- _DESCRIPTION OF THE TASK_
Extract, exactly, the lines from the line containing "Build this scene" to the line containing "col = sc.collection", with both lines included and any pictures left out.

- _ROWS_
--------
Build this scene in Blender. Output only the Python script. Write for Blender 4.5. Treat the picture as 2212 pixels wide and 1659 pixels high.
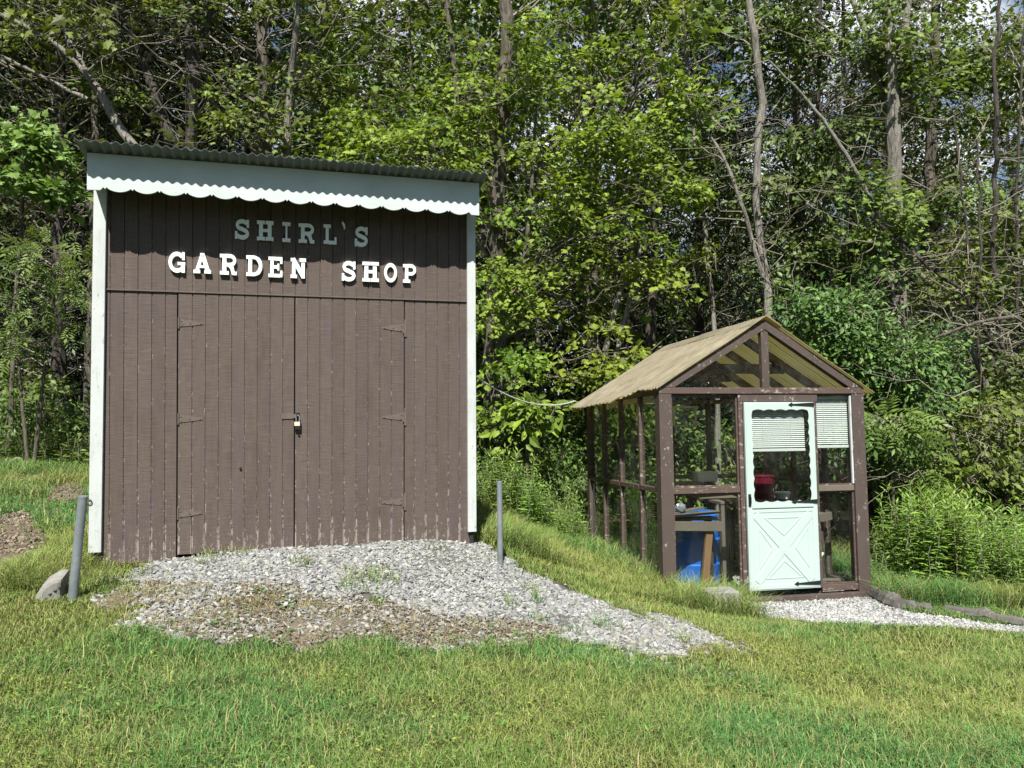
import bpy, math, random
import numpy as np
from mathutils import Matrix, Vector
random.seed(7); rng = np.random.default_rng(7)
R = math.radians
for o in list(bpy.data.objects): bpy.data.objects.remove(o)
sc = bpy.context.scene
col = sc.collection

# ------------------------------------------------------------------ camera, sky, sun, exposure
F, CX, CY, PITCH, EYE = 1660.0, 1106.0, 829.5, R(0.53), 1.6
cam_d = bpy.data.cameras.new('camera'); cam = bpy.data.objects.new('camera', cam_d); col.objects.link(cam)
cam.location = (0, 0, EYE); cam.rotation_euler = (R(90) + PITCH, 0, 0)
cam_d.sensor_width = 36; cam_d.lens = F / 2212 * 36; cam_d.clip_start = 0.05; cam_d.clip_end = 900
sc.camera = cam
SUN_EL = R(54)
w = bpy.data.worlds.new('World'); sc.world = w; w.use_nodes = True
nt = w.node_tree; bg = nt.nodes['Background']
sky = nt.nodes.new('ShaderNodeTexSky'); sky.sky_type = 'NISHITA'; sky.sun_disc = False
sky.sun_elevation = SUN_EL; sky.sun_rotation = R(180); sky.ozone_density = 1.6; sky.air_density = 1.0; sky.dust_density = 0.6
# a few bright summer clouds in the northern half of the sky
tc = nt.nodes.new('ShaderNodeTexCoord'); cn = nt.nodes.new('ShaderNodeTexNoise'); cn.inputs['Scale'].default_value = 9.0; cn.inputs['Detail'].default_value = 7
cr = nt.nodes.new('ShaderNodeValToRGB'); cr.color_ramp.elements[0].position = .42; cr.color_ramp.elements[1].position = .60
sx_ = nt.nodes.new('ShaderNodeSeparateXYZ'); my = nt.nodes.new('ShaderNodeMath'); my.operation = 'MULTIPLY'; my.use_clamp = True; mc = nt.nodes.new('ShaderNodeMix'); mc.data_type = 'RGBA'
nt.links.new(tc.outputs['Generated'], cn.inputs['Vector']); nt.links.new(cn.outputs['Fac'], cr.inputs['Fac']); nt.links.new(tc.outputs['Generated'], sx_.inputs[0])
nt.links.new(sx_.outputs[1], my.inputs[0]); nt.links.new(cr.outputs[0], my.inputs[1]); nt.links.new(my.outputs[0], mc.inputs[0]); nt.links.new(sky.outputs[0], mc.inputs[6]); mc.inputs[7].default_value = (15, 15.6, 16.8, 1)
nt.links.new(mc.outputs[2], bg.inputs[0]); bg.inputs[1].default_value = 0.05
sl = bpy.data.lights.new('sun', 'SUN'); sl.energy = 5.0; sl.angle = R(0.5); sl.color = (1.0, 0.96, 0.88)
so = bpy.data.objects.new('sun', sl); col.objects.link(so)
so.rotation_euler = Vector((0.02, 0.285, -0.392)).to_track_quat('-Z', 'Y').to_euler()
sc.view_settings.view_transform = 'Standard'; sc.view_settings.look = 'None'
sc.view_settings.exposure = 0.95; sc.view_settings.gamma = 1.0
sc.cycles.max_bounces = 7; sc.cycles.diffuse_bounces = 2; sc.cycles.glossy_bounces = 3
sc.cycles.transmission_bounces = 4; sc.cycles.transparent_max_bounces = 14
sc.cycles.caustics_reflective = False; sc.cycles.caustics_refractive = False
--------
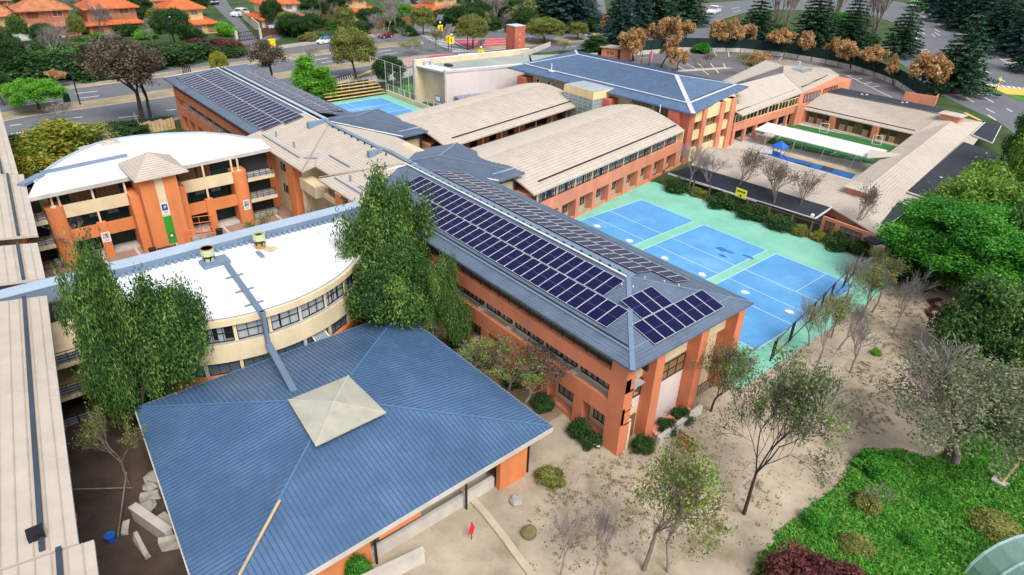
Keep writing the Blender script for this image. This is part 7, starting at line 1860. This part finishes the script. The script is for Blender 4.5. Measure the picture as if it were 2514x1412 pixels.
--------
- _FINAL ANSWER_
Build this scene in Blender. Output only the Python script. Write for Blender 4.5. Treat the picture as 2212 pixels wide and 1659 pixels high.
import bpy, math, random
import numpy as np
from mathutils import Matrix, Vector
random.seed(7); rng = np.random.default_rng(7)
R = math.radians
for o in list(bpy.data.objects): bpy.data.objects.remove(o)
sc = bpy.context.scene
col = sc.collection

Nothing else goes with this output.